O líder do PSD expressou a sua "enorme satisfação", considerando que a candidatura de Fernando Nobre às eleições presidenciais "não se assumiu nunca contra os partidos políticos", tendo alcançado um resultado que é "bem demonstrativo de que existe um segmento expressivo de portugueses que acreditam na capacidade de regeneração da política".
Acreditam sim senhor. Mas acreditar nisso não significa comer tudo o que lhe dão, apesar de nesta fase serem cada vez mais os portugueses que estão a aprender a viver sem comer.

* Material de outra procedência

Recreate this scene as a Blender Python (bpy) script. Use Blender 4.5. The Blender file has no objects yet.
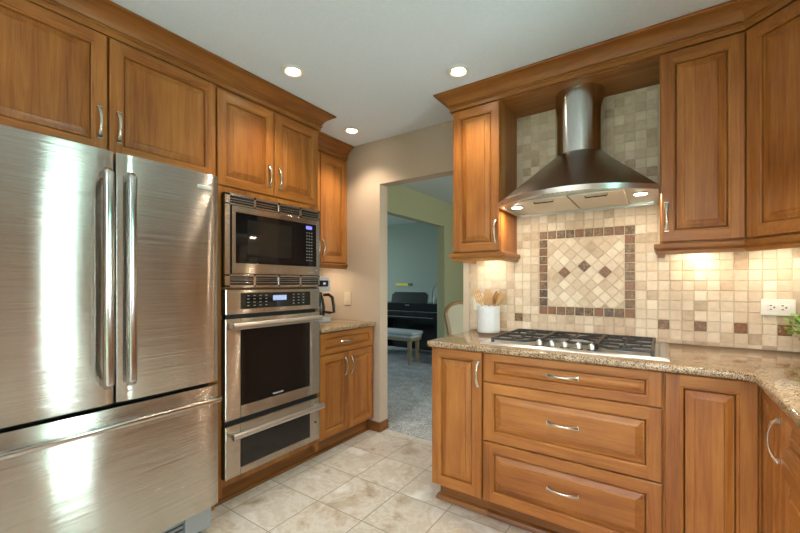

Os que são do PSD, tal como os que são do PS, comem qualquer coisa. Mas aqueles que são livres, que não são fanáticos, que (ainda) têm coluna vertebral e que pensam pela sua própria cabeça vão, com certeza, ponderar o oportunismo eleitoral manifestado por Pedro Passos Coelho.
Ao que se diz, Fernando Nobre já admitiu que aceitar o convite do PSD foi uma decisão muito difícil de tomar porque pode ser uma decisão incompreendida.
Fernando Nobre está enganado. Toda a gente compreende a sua decisão, tal como compreende a estratégia do líder do PSD.
Prova disso, por exemplo, é o facto de os portugueses a quem as questões africanas interessam, terem, com facilidade, compreendido as razões que levaram Fernando Nobre a esquecer o Povo de Cabinda e a alinhar com o regime angolano do MPLA.
"Foi uma decisão muito difícil. O país vive uma situação dramática, os tempos que nos aguardam são espinhosos e duros, estamos carecidos de rumo e é preciso encontrar plataformas de entendimento que nos permitam abrir os caminhos do futuro", diz Fernando Nobre na sua página da rede social.
Embora tudo isso seja verdade, não creio que os portugueses acreditem que a escolha de Fernando Nobre para ser a segunda figura da hierarquia política portuguesa seja uma boa aposta.
Os ditos caminhos de futuro não se abrem, julgo eu, com manifestos oportunismos eleitorais, como foi o caso.
A escolha de Passos Coelho mostra que, também ele, pensa que os portugueses continuam a ser – como dizia Guerra Junqueiro - “um povo imbecilizado e resignado, humilde e macambúzio, fatalista e sonâmbulo, burro de carga, besta de nora, aguentando pauladas, sacos de vergonhas, feixes de misérias, sem uma rebelião, um mostrar de dentes, a energia dum coice, pois que nem já com as orelhas é capaz de sacudir as moscas”.
Mostra ainda que o líder do PSD pensa que os portuguees são “um povo em catalepsia ambulante, não se lembrando nem donde vem, nem onde está, nem para onde vai; um povo, enfim, que eu adoro, porque sofre e é bom, e guarda ainda na noite da sua inconsciência como que um lampejo misterioso da alma nacional, reflexo de astro em silêncio escuro de lagoa morta”.
Afinal, como quer Passos Coelho, em Portugal vai continuar a exisitir “uma burguesia, cívica e politicamente corrupta até à medula, não discriminando já o bem do mal, sem palavras, sem vergonha, sem carácter, havendo homens que, honrados na vida íntima, descambam na vida pública em pantomineiros e sevandijas, capazes de toda a veniaga e toda a infâmia, da mentira à falsificação, da violência ao roubo, donde provém que na política portuguesa sucedam, entre a indiferença geral, escândalos monstruosos, absolutamente inverosímeis no Limoeiro”.
Tudo isto mostra ainda que Portugal continua à espera de quem acabe com “um poder legislativo, esfregão de cozinha do executivo; este criado de quarto do moderador; e este, finalmente, tornado absoluto pela abdicação unânime do País. A justiça ao arbítrio da Política, torcendo-lhe a vara ao ponto defazer dela saca-rolhas”.
Por outras palavras, é urgente que Portugal acabe com os “partidos sem ideias, sem planos, sem convicções, incapazes, vivendo ambos do mesmo utilitarismo céptico e pervertido, análogos nas palavras, idênticos nos actos, iguais um ao outro como duas metades do mesmo zero, e não se malgando e fundindo, apesar disso, pela razão que alguém deu no parlamento, de não caberem todos duma vez na mesma sala de jantar”.